Here, I have to say that the half-mile-round-trip walk between Montague Road and Greenhill Road a few times every day was the semblance of normalcy that I needed. Everything else had fallen away from the moment we arrived, having lost a day somewhere en route. Our inner clocks were wildly off kilter. The pace we set for ourselves back home in order to write and produce songs is rather more ordered. I happily cook nearly every night and revel in the meditative nature of daily marketing. I make periodic journeys downtown for the dharma gatherings at Shambhala, or meet with the CEDP book club and prison letter-writing group uptown. Long hours are spent at the laptop writing. Books are read voraciously. I begin my day with a run in Central Park around the reservoir and then often set out of an afternoon for some solitary lost walking in the north end of the park, unless I can persuade The Mister to join me on his days off.
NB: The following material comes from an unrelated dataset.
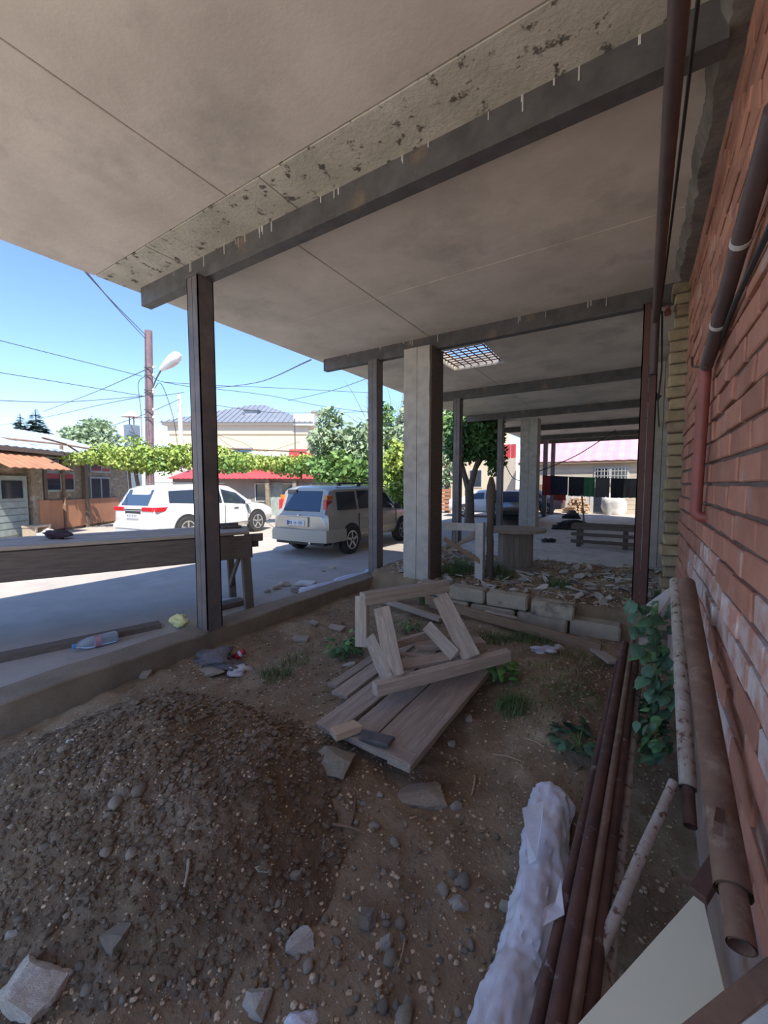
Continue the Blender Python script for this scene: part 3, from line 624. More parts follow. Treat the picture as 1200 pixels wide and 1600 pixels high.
t = thing('plastic_roll', 'long crumpled roll wrapped in white plastic film on the soil', 'roll', PP[5])
MB().loft(rings).build('film', plasticw, t, smooth=50)
fl = [D(816, 1264, 2.0), D(850, 1252, 2.02), D(845, 1300, 1.95), D(838, 1345, 1.9), D(826, 1352, 1.9), D(822, 1305, 1.95)]
MB().prism(fl, (0, 0, .004)).build('loose_flap', plasticw, t)
fl = [D(876, 1375, 1.62), D(882, 1430, 1.5), D(848, 1448, 1.47), D(850, 1420, 1.52), D(868, 1410, 1.55)]
MB().prism(fl, (0, 0, .004)).build('loose_flap', plasticw, t)
# white board behind the climbing weed
tag(MB().prism([D(1012, 945, 3.3), D(1058, 912, 3.35), D(1058, 975, 3.2), D(1014, 985, 3.15)], (-.01, .02, 0)).build('white_board', whitepaint, bevel=.002), 'off-white sheet leaning behind the climbing weed', 'board')
# wall and ceiling pipes
wp = thing('wall_pipe', 'dark painted pipe on the brick wall turning down into a red length', 'pipe', WX(1104, 574, .30))
MB().tube([WX(1215, 165, .305), WX(1104, 572, .305)], .034, 14).build('dark_length', darkpipe, wp, smooth=True)
p0, p1 = WX(1102, 574, .305), WX(1087, 795, .305)
MB().tube([p0, p1, p1+V((.004, -.006, -.03)), p1+V((.02, -.015, -.05)), p1+V((.07, -.02, -.055))], .034, 14).build('red_length', redpipe, wp, smooth=True)
MB().tube([WX(1102, 574, .29), WX(1090, 573, .29), WX(1082, 573, .29), WX(1081, 558, .29)], .008, 6).build('hook', rust, wp)
for f in (.35, .72):
    q = ext(WX(1215, 165, .305), WX(1104, 572, .305), f); d = (WX(1104, 572, .305)-WX(1215, 165, .305)).normalized()
    MB().tube([q-d*.012, q+d*.012], .037, 14).build('collar', whitepaint, wp, smooth=True)
tag(MB().tube([WX(1215, 330, .335), WX(1150, 470, .335), WX(1112, 568, .335)], .012, 8).build('wall_cable', blackpl, smooth=True), 'thin dark conduit just below the dark wall pipe', 'conduit')
pipe([V((.05, -.95, 3.62)), V((.055, 3, 3.62)), V((.06, 5.85, 3.62)), V((.06, 5.9, 3.55)), V((.06, 5.9, 3.0))], .04, darkpipe, 'dark pipe running along under the slab beside the brick wall', hollow=False)
tag(MB().tube([(.13, -.95, 3.72), (.12, 3, 3.70), (.10, 5.8, 3.66)], .009, 6).build('cable', blackpl), 'thin black cable beside the ceiling pipe', 'cable')
tag(MB().tube([(.12, 5.85, 3.7), (.16, 6.6, 3.2), (.15, 7.4, 2.9), (.22, 9.1, 2.75)], .010, 6).build('cable', blackpl), 'slack black cable hanging behind the red-brown post', 'cable')
tag(MB().lathe([(.001, 0), (.03, .0), (.035, .04), (.02, .07), (.03, .1), (.001, .11)], 10, c=(.17, 5.72, 3.60)).build('valve', redpipe, smooth=True), 'small red valve handle under the lintel end', 'valve')
dp = thing('downpipe', 'grey metal downpipe against the weathered pillar', 'pipe', (.04, 9.1, .1))
MB().tube([(.04, 9.1, .12), (.04, 9.1, 3.3), (.10, 9.2, 3.6)], .05, 12).build('tube', mat('zinc', (.40, .41, .42), (.30, .30, .31), 4, .5, .001, .4), dp, smooth=True)
for z in (.9, 1.9, 2.9): MB().tube([(.04, 9.1, z), (.04, 9.1, z+.03)], .056, 12).build('bracket', steel, dp)
tag(MB().lathe([(.001, 0), (.12, 0), (.16, .06), (.10, .12), (.001, .14)], 14, c=(.06, 8.3, 3.1)).build('junction_box', blackpl, smooth=True), 'dark round fitting hanging below the slack cable', 'fitting')
# ================================================================== TABLE AND ITEMS BY THE ROAD
FR = D(396, 830, 5.35); ZT = FR.z; fd = V((-.388, -.922, 0)); bd = V((-.922, .388, 0))
tt = thing('timber_table', 'long rough timber work table standing beside the road', 'table', V((FR.x, FR.y, 0)))
def tbar(nm, mt, p0, p1, wd, th, up=(0, 0, 1)): return bobj(nm, p0, p1, wd, th, mt, tt, up, .004)
for k in range(5):
    o0 = R_.uniform(-.06, .06); p = FR+bd*(.10+k*.2)+V((0, 0, -.02+R_.uniform(-.004, .004)))
    tbar('top_board', wood, p-fd*o0, p+fd*4.6, .192, .04)
tbar('apron', wooddark, FR+bd*.02+V((0, 0, -.20))+fd*.02, FR+bd*.02+V((0, 0, -.20))+fd*4.6, .04, .30)
tbar('apron_end', wooddark, FR+bd*.05+V((0, 0, -.09))-fd*.14, FR+bd*.05+V((0, 0, -.09))+fd*.1, .05, .10)
tbar('apron_end', wooddark, FR+bd*.09+V((0, 0, -.17))-fd*.08, FR+bd*.09+V((0, 0, -.17))+fd*.1, .05, .10)
tbar('apron', wooddark, FR+bd*.95+V((0, 0, -.20))+fd*.02, FR+bd*.95+V((0, 0, -.20))+fd*4.6, .04, .28)
for f in (.10, 4.3):
    tbar('leg', wooddark, FR+bd*.05+fd*f+V((0, 0, -.3)), V((FR.x, FR.y, 0))+bd*.02+fd*(f-.03), .09, .11, fd)
    tbar('leg', wooddark, FR+bd*.88+fd*f+V((0, 0, -.3)), V((FR.x, FR.y, 0))+bd*.75+fd*f, .09, .09, fd)
    tbar('brace', wooddark, FR+bd*.10+fd*(f+.05)+V((0, 0, -.3)), V((FR.x, FR.y, .2))+bd*.72+fd*(f+.05), .07, .03, fd)
for k, (x0, x1, yy) in enumerate([(322, 352, 829), (346, 376, 827), (330, 372, 823)]):
    tag(MB().bar(D(x0, yy, 5.55+.05*k)+V((0, 0, .02)), D(x1, yy-2, 5.7+.05*k)+V((0, 0, .02)), .10, .04).build('plank', wooddark, bevel=.003), ['short dark plank at the left of the stack on the table end', 'short dark plank at the right of the stack on the table end', 'short dark plank topmost on the table end'][k], 'plank')
rm = stonemesh(55, 3, .35, .45); p = D(88, 838, 4.6); p.z = ZT
put('rag_heap', rm, mat('dark_red_cloth', (.10, .045, .05), (.06, .03, .035), 8, .95, .01, bscale=20), 'small dark red heap of rags lying on the timber table', 'rags', p.x, p.y, (.14, .09, .12), .6, 0, .25, z=ZT)
p = G(75, 846, 0); put('sack', stonemesh(56, 3, 1.2, .25), whitepaint, 'white filled sack on the ground in front of the shed', 'sack', p.x, p.y, (.27, .2, .22), .6, 0, .2, z=0)
# strip, bottle, wrapper, can, cloth, tarp
tag(MB().bar(G(-30, 1034, .03), G(250, 976, .03), .14, .07).build('timber_strip', wooddark, bevel=.005), 'long dark timber strip lying on the road edge beside the kerb', 'timber')
tag(MB().bar(G(330, 950, .04), G(380, 938, .04), .2, .06).build('timber_strip', wooddark, bevel=.005), 'short dark plank under the table legs', 'timber')
tag(MB().bar(G(330, 941, .03), G(372, 936, .03), .14, .03).build('white_lath', whitepaint, bevel=.003), 'white lath lying behind the table legs', 'lath')
pet = mat('clear_plastic', (.72, .85, .98), None, rough=.08, trans=.75); 
a, b = G(113, 1011, .06), G(183, 994, .06); d = (b-a).normalized(); L = (b-a).length; Mz = d.to_track_quat('Z', 'Y').to_matrix()
bt = thing('plastic_bottle', 'empty clear plastic bottle lying on the road beside the kerb', 'bottle', a)
MB().lathe([(.001, L), (.05, L), (.06, L*.96), (.06, L*.72), (.055, L*.68), (.06, L*.64), (.06, L*.35), (.05, L*.22), (.022, L*.1), (.02, L*.06)], 18, Mz, a).build('bottle_body', pet, bt, smooth=True)
MB().lathe([(.001, 0), (.026, 0), (.026, L*.06), (.001, L*.06)], 14, Mz, a).build('cap', mat('blue_cap', (.10, .25, .6), None, rough=.4), bt, smooth=True)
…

On the run constantly in Leicester I found it difficult to order my thoughts or get to my journal and relied more heavily on my faithful old camera that would unknowingly be replaced by a newer sexier model when we got home. But the daily walks between Greenhill Road and the Contessa’s house served us well, especially after I persuaded The Mister to alter our route and trundle across a different road each time.